Abstract

UPC++ is an emerging Partition Global Address Space (PGAS) library. The performance of UPC++ applications is highly dependent on the efficiency of the communication runtime. Current UPC++ runtime relies on MPI and native IB verbs based conduit implementations of GASNet communication middleware. Hybrid MPI+UPC++ programming model is seen as an attractive way to program next generation systems. However, current approach towards a hybrid model requires the use of the GASNet-MPI conduit which implements one model on top of the other, thereby significantly limiting the performance. In this paper, we propose a unified runtime based approach that natively unifies both MPI and UPC++ models to achieve better performance and deadlock free execution. We evaluated our design on a pure UPC++ based microbenchmark which we implemented on top of OSU Microbenchmark (OMB) suite.

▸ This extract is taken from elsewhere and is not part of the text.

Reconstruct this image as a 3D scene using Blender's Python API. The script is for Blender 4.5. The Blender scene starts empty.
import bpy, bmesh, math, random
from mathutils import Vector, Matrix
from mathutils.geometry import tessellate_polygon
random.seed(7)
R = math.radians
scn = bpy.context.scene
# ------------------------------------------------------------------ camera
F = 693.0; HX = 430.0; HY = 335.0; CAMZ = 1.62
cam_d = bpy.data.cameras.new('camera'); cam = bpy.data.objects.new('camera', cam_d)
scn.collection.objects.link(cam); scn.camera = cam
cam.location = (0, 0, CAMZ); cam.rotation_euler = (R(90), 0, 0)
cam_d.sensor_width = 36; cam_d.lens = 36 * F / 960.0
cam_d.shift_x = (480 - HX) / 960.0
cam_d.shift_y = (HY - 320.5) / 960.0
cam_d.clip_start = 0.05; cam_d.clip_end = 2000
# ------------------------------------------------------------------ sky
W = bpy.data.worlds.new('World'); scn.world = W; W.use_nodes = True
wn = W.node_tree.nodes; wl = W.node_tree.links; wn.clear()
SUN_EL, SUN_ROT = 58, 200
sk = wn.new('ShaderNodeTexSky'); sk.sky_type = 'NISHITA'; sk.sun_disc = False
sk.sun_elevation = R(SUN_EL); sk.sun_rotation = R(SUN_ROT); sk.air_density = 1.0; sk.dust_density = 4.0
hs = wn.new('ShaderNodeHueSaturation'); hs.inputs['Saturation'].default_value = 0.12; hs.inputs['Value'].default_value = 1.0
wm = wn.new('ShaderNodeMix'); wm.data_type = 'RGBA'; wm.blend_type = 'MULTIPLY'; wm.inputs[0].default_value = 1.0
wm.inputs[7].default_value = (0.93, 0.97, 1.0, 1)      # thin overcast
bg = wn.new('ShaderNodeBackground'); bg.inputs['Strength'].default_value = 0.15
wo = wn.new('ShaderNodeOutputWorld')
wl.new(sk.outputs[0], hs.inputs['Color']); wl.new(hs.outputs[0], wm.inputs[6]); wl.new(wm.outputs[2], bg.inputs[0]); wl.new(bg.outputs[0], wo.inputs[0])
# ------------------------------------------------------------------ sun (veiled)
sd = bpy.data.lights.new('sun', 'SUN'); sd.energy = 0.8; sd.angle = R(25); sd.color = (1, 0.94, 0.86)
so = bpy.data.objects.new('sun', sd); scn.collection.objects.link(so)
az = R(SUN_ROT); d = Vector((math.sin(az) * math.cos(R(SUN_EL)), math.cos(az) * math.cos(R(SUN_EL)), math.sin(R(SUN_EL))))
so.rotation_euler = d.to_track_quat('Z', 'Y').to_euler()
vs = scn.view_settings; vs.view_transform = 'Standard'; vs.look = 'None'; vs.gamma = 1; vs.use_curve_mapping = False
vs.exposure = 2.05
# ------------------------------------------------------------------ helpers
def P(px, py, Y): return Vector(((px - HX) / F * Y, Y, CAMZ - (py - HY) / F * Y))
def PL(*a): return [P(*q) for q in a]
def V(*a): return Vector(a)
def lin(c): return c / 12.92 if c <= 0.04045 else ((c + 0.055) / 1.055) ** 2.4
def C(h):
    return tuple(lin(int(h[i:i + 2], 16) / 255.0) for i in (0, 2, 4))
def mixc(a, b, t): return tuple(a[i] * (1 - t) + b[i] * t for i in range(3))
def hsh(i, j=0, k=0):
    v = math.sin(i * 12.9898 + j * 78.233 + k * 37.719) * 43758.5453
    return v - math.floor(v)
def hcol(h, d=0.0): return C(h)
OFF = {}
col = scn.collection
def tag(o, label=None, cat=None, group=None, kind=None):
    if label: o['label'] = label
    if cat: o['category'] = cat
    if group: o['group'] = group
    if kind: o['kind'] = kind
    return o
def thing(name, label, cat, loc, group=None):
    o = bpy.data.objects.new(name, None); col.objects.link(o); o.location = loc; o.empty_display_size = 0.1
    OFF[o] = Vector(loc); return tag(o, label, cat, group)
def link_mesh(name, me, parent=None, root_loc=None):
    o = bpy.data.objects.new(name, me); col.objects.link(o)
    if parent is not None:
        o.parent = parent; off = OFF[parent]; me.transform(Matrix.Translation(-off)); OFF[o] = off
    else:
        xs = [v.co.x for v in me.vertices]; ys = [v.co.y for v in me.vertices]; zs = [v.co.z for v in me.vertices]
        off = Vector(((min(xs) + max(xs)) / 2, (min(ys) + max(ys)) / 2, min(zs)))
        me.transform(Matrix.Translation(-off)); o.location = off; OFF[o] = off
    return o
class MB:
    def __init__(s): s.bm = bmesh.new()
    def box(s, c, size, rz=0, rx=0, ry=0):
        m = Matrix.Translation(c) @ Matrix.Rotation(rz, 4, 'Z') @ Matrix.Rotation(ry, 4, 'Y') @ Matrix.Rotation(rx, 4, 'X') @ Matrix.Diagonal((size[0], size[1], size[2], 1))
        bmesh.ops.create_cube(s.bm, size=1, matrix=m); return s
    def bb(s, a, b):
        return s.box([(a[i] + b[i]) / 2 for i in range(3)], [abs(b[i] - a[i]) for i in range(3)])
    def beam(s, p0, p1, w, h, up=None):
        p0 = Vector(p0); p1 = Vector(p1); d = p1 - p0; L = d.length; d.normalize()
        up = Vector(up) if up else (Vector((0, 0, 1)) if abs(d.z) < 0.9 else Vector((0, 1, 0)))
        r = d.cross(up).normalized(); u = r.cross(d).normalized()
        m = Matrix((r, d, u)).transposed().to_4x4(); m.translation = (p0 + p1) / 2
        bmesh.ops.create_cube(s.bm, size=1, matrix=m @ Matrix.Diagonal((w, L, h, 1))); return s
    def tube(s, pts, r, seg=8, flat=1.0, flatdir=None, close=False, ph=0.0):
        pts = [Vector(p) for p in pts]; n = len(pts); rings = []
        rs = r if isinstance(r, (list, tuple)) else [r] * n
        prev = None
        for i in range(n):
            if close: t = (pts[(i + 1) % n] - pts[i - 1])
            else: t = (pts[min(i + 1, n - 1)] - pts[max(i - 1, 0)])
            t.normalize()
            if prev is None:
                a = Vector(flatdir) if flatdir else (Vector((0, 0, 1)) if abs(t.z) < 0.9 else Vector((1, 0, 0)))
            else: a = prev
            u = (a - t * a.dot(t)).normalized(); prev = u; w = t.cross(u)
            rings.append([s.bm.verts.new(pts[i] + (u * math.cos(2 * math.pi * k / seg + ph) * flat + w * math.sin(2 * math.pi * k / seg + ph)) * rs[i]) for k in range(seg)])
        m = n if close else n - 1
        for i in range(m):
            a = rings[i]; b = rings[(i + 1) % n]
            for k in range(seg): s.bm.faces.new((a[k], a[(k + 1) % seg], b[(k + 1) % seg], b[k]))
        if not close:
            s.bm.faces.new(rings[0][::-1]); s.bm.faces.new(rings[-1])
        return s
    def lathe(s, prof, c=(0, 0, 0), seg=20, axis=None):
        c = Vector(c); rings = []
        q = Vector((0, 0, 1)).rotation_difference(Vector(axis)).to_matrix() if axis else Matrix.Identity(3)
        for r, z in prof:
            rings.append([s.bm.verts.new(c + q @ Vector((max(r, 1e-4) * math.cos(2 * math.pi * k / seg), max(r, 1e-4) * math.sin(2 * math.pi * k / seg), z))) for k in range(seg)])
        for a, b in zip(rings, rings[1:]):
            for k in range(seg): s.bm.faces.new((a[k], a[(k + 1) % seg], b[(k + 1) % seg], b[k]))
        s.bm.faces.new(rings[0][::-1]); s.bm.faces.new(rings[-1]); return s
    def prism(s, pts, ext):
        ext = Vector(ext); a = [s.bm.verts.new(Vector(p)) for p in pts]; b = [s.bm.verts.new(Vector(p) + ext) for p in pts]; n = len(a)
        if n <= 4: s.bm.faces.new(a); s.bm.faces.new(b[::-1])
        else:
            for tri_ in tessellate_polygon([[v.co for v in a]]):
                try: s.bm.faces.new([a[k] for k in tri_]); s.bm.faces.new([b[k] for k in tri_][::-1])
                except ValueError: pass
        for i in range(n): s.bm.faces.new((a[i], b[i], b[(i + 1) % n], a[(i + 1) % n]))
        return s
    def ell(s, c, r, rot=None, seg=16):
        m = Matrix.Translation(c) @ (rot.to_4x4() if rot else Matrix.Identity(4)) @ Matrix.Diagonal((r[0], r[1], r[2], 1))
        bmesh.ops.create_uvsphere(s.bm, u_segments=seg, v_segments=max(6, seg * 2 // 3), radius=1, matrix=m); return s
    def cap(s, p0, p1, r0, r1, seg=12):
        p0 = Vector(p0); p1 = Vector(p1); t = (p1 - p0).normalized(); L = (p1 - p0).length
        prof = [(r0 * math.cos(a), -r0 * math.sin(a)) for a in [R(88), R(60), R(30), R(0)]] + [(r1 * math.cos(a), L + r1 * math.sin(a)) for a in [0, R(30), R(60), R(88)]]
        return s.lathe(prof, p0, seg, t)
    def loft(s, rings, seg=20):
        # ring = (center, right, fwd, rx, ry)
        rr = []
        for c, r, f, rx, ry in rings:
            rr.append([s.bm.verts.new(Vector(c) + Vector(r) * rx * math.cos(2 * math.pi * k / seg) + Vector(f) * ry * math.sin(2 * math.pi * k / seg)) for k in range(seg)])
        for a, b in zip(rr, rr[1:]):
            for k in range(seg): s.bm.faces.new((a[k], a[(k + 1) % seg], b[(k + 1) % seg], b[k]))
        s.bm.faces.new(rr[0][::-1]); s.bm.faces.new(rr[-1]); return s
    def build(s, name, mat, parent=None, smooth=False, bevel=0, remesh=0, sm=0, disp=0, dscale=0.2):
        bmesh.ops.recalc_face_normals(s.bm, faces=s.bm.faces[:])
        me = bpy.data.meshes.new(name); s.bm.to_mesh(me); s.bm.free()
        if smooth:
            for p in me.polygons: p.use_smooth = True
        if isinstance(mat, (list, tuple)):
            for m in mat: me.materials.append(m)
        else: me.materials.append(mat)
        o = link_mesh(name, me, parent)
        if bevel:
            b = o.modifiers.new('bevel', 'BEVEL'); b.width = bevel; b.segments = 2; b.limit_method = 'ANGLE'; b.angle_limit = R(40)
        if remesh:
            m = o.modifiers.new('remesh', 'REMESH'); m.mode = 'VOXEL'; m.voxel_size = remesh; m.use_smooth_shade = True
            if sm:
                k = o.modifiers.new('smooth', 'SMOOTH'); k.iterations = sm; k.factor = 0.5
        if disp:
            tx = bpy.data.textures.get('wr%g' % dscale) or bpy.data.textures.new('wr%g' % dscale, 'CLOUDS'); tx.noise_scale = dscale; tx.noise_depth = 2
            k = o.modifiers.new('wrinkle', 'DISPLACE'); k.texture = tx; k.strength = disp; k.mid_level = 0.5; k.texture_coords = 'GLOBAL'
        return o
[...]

To evaluate application level performance, we implemented a Gauss-seidel based 2D-heat diffusion kernel in UPC++ and redesigned LULESH (3-D shock hydrodynamics simulation) using MPI-3 Non-blocking Collectives (NBC) for hybrid MPI+UPC++ models. At microbenchmark level, the proposed approach achieves up to 15X and 35X speedup over GASNet-MPI and GASNet-IBV conduits, respectively for dense collective operations on 128 cores. The application level evaluation of 2D-heat shows that our proposed approach achieves up to 30% improvement on 512 cores. Finally, we demonstrate the design benefits of NBC redesigned hybrid implementation of LULESH over pure MPI and pure UPC++ and show that our unified runtime based approach can achieve up to 6% improvement in total execution time on 216 (63) cores.